> **SET EXERCISE**:
Only the lines from the start of the data below through the line that contains "0.88, 0.56), 0.04)" are to be copied, exactly and without pictures.
-- Start --
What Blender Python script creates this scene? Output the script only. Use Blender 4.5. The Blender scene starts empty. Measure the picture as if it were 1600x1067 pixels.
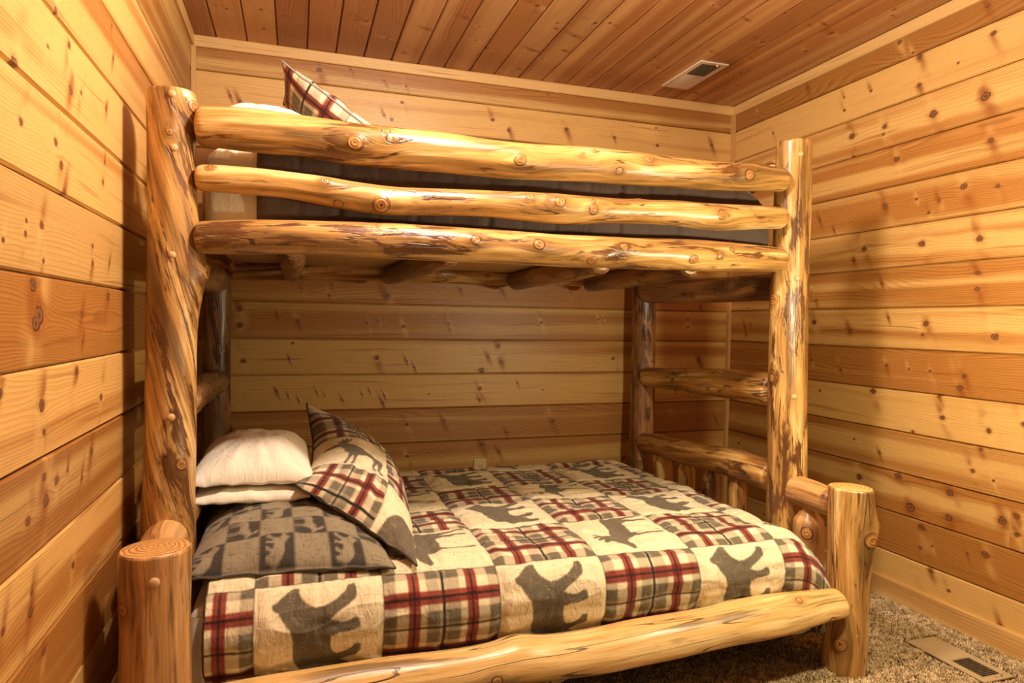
import bpy, math, random
import numpy as np
from mathutils import Vector, Matrix

# ---------------------------------------------------------------- camera, world, lights, exposure
scene = bpy.context.scene
COL = scene.collection
FPX, YAW, PITCH, ROLL = 1041.42, 0.312713, -0.0278973, 0.0151604
CAM = Vector((0.4609, -3.3534, 1.16095))

def make_camera():
    cd = bpy.data.cameras.new('camera')
    cd.sensor_fit = 'HORIZONTAL'
    cd.sensor_width = 36.0
    cd.lens = FPX / 1600.0 * 36.0
    cd.clip_start = 0.02
    ob = bpy.data.objects.new('camera', cd)
    fwd = Vector((math.sin(YAW) * math.cos(PITCH), math.cos(YAW) * math.cos(PITCH), math.sin(PITCH)))
    r = Vector((math.cos(YAW), -math.sin(YAW), 0))
    u = r.cross(fwd)
    r2 = r * math.cos(ROLL) + u * math.sin(ROLL)
    u2 = u * math.cos(ROLL) - r * math.sin(ROLL)
    m = Matrix((r2, u2, -fwd)).transposed().to_4x4()
    m.translation = CAM
    ob.matrix_world = m
    COL.objects.link(ob)
    scene.camera = ob

make_camera()

w = bpy.data.worlds.new('world')
scene.world = w
w.use_nodes = True
w.node_tree.nodes['Background'].inputs[0].default_value = (1.0, 0.86, 0.68, 1)
w.node_tree.nodes['Background'].inputs[1].default_value = 0.12

def lamp(name, kind, loc, power, color, size=0.1, target=None):
    ld = bpy.data.lights.new(name, kind)
    ld.energy = power
    ld.color = color
    if kind == 'AREA':
        ld.shape = 'DISK'
        ld.size = size
    else:
        ld.shadow_soft_size = size
    ob = bpy.data.objects.new(name, ld)
    ob.location = loc
    if target is not None:
        ob.rotation_euler = (Vector(target) - Vector(loc)).to_track_quat('-Z', 'Y').to_euler()
    COL.objects.link(ob)
    return ob

lamp('ceiling_lamp_light', 'POINT', (1.00, -1.80, 2.33), 98, (1.0, 0.87, 0.74), 0.10)
lamp('side_lamp_light', 'POINT', (2.02, -2.10, 1.22), 37, (1.0, 0.88, 0.56), 0.04)

vs = scene.view_settings
vs.view_transform = 'Standard'
vs.look = 'None'
vs.exposure = 0.30
vs.gamma = 1.0
vs.use_curve_mapping = False

# ---------------------------------------------------------------- numpy helpers
def _hash(ix, iy, iz, seed):
    n = (ix * 374761393 + iy * 668265263 + iz * 2147483647 + seed * 1274126177) & 0xffffffff
    n = ((n ^ (n >> 13)) * 1274126177) & 0xffffffff
    n = (n ^ (n >> 16)) & 0xffff
    return n / 32767.5 - 1.0

def noise3(x, y, z, seed=0):
    x, y, z = np.broadcast_arrays(np.asarray(x, float), np.asarray(y, float), np.asarray(z, float))
    ix = np.floor(x).astype(np.int64); iy = np.floor(y).astype(np.int64); iz = np.floor(z).astype(np.int64)
    fx, fy, fz = x - ix, y - iy, z - iz
    fx = fx * fx * (3 - 2 * fx); fy = fy * fy * (3 - 2 * fy); fz = fz * fz * (3 - 2 * fz)
    out = 0
    for a in (0, 1):
        for b in (0, 1):
            for c in (0, 1):
                wgt = (fx if a else 1 - fx) * (fy if b else 1 - fy) * (fz if c else 1 - fz)
                out = out + wgt * _hash(ix + a, iy + b, iz + c, seed)
    return out

def fbm(x, y, z, seed=0, octs=3):
    o = 0; amp = 1.0; f = 1.0
    for i in range(octs):
        o = o + amp * noise3(x * f, y * f, z * f, seed + i * 7)
        amp *= 0.5; f *= 2.03
    return o

def sstep(a, b, x):
    t = np.clip((x - a) / (b - a), 0, 1)
    return t * t * (3 - 2 * t)

def build_mesh(name, V, F, mat=None, parent=None, smooth=True, origin=None, matrix=None):
    """V (n,3) world coordinates, or local if matrix is given; F list/array of faces."""
    V = np.asarray(V, float)
    me = bpy.data.meshes.new(name)
    if isinstance(F, np.ndarray) and F.ndim == 2:
        n, k = F.shape
        me.vertices.add(len(V)); me.vertices.foreach_set('co', V.astype(np.float32).ravel())
        me.loops.add(n * k); me.loops.foreach_set('vertex_index', F.astype(np.int32).ravel())
        me.polygons.add(n); me.polygons.foreach_set('loop_start', np.arange(0, n * k, k, dtype=np.int32))
        me.update(calc_edges=True)
    else:
        me.from_pydata([tuple(v) for v in V], [], [tuple(f) for f in F])
    me.validate(verbose=False)
    if smooth:
        me.polygons.foreach_set('use_smooth', np.ones(len(me.polygons), dtype=bool))
    ob = bpy.data.objects.new(name, me)
    if mat is not None:
        me.materials.append(mat)
    COL.objects.link(ob)
    M = matrix if matrix is not None else (Matrix.Translation(Vector(origin)) if origin is not None else None)
    if matrix is None and origin is not None:
        me.transform(Matrix.Translation(-Vector(origin)))
    if M is not None:
        ob.matrix_world = M
    if parent is not None:
        ob.parent = parent
        pm = parent_world(parent)
        ob.matrix_parent_inverse = pm.inverted()
    ob['_w'] = 0
    del ob['_w']
    WORLD[ob.name] = M.copy() if M is not None else Matrix.Identity(4)
    return ob

WORLD = {}
def parent_world(o):
    return WORLD.get(o.name, Matrix.Identity(4))

def empty(name, loc):
    o = bpy.data.objects.new(name, None)
    o.empty_display_size = 0.1
    o.location = loc
    COL.objects.link(o)
    WORLD[o.name] = Matrix.Translation(Vector(loc))
    return o

def tag(o, label, cat, group=None, kind=None):
    o['label'] = label
    o['category'] = cat
    if group: o['group'] = group
    if kind: o['kind'] = kind
    return o

def set_attr(me, name, data, domain='POINT', typ='FLOAT'):
    a = me.attributes.new(name, typ, domain)
    key = {'FLOAT': 'value', 'FLOAT_VECTOR': 'vector', 'FLOAT_COLOR': 'color', 'FLOAT2': 'vector'}[typ]
    a.data.foreach_set(key, np.asarray(data, dtype=np.float32).ravel())

def grid_faces(nu, nv, wrap=False, off=0):
    """index i*nv + j ; wrap closes the j direction."""
    i = np.arange(nu - 1)[:, None]
    j = np.arange(nv if wrap else nv - 1)[None, :]
    j2 = (j + 1) % nv
    f = np.stack([i * nv + j, (i + 1) * nv + j, (i + 1) * nv + j2, i * nv + j2], -1).reshape(-1, 4)
    return f + off

def box_arrays(x0, x1, y0, y1, z0, z1):
    V = [(x0, y0, z0), (x1, y0, z0), (x1, y1, z0), (x0, y1, z0), (x0, y0, z1), (x1, y0, z1), (x1, y1, z1), (x0, y1, z1)]
    F = [(0, 3, 2, 1), (4, 5, 6, 7), (0, 1, 5, 4), (1, 2, 6, 5), (2, 3, 7, 6), (3, 0, 4, 7)]
    return V, F

class MB:
    def __init__(self): self.V = []; self.F = []
    def box(self, *a):
        V, F = box_arrays(*a); n = len(self.V); self.V += V; self.F += [tuple(i + n for i in f) for f in F]; return self
    def hexa(self, P):
        n = len(self.V); self.V += [tuple(p) for p in P]
        self.F += [tuple(i + n for i in f) for f in [(0, 3, 2, 1), (4, 5, 6, 7), (0, 1, 5, 4), (1, 2, 6, 5), (2, 3, 7, 6), (3, 0, 4, 7)]]; return self
    def build(self, name, mat, parent=None, bevel=0.0, origin=None, smooth=False):
        o = build_mesh(name, self.V, self.F, mat, parent, smooth=smooth, origin=origin)
        if bevel:
            m = o.modifiers.new('bevel', 'BEVEL'); m.width = bevel; m.segments = 2; m.limit_method = 'ANGLE'
        return o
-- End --
> **CORRECT OUTPUT**:
What Blender Python script creates this scene? Output the script only. Use Blender 4.5. The Blender scene starts empty. Measure the picture as if it were 1600x1067 pixels.
import bpy, math, random
import numpy as np
from mathutils import Vector, Matrix

# ---------------------------------------------------------------- camera, world, lights, exposure
scene = bpy.context.scene
COL = scene.collection
FPX, YAW, PITCH, ROLL = 1041.42, 0.312713, -0.0278973, 0.0151604
CAM = Vector((0.4609, -3.3534, 1.16095))

def make_camera():
    cd = bpy.data.cameras.new('camera')
    cd.sensor_fit = 'HORIZONTAL'
    cd.sensor_width = 36.0
    cd.lens = FPX / 1600.0 * 36.0
    cd.clip_start = 0.02
    ob = bpy.data.objects.new('camera', cd)
    fwd = Vector((math.sin(YAW) * math.cos(PITCH), math.cos(YAW) * math.cos(PITCH), math.sin(PITCH)))
    r = Vector((math.cos(YAW), -math.sin(YAW), 0))
    u = r.cross(fwd)
    r2 = r * math.cos(ROLL) + u * math.sin(ROLL)
    u2 = u * math.cos(ROLL) - r * math.sin(ROLL)
    m = Matrix((r2, u2, -fwd)).transposed().to_4x4()
    m.translation = CAM
    ob.matrix_world = m
    COL.objects.link(ob)
    scene.camera = ob

make_camera()

w = bpy.data.worlds.new('world')
scene.world = w
w.use_nodes = True
w.node_tree.nodes['Background'].inputs[0].default_value = (1.0, 0.86, 0.68, 1)
w.node_tree.nodes['Background'].inputs[1].default_value = 0.12

def lamp(name, kind, loc, power, color, size=0.1, target=None):
    ld = bpy.data.lights.new(name, kind)
    ld.energy = power
    ld.color = color
    if kind == 'AREA':
        ld.shape = 'DISK'
        ld.size = size
    else:
        ld.shadow_soft_size = size
    ob = bpy.data.objects.new(name, ld)
    ob.location = loc
    if target is not None:
        ob.rotation_euler = (Vector(target) - Vector(loc)).to_track_quat('-Z', 'Y').to_euler()
    COL.objects.link(ob)
    return ob

lamp('ceiling_lamp_light', 'POINT', (1.00, -1.80, 2.33), 98, (1.0, 0.87, 0.74), 0.10)
lamp('side_lamp_light', 'POINT', (2.02, -2.10, 1.22), 37, (1.0, 0.88, 0.56), 0.04)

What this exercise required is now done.